INCLUDING Texas..... we have very high numbers of illegals and children of illegals absorbing school budgets and entitlement dollars that were never intended as such.

freefall319
02-11-2011, 05:58 PM
You won't get an argument from me. If it were'nt for my job we'd left this state a long time ago. Don't get me wrong, the duck hunting is good, the weather is mild and if I drive 2 hours east I'm at 9,000' in the Sierra's and 2 hours west I'm sittin' on the beach tossin'em back but damn, the taxes & crime are getting out of control here.

Hew
02-11-2011, 07:19 PM
You won't get an argument from me. If it were'nt for my job we'd left this state a long time ago. Don't get me wrong, the duck hunting is good, the weather is mild and if I drive 2 hours east I'm at 9,000' in the Sierra's and 2 hours west I'm sittin' on the beach tossin'em back but damn, the taxes & crime are getting out of control here.

Stuck in Lodi again, Mr. Fogerty? ;-)

Uncle Bill
02-12-2011, 10:34 AM
Stuck in Lodi again, Mr. Fogerty? ;-)


Don't 'spose your reference to CCR slipped past him? heh heh heh heh.
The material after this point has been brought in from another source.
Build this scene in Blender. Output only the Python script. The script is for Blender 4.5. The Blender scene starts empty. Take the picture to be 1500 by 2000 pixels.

But I know how he feels about Awnoldland, my son lives in that Sac valley as well. He married a gal from a family that have lived their entire lives in that locale, so it's hard to get her and their 3 kids to move out. Might take the fault line to open too close to their abode to convince them they need to get out.

UB

freefall319
02-12-2011, 11:15 AM
Stuck in Lodi again, Mr. Fogerty? ;-)

Stuck, na, my wife & little one's would leave today if I wanted. It's just hard to leave a job making what I do with the time off and beni's that I have. So for now we'll stick it out. But, if the right oppertunity came up we'd blow this popcicle stand.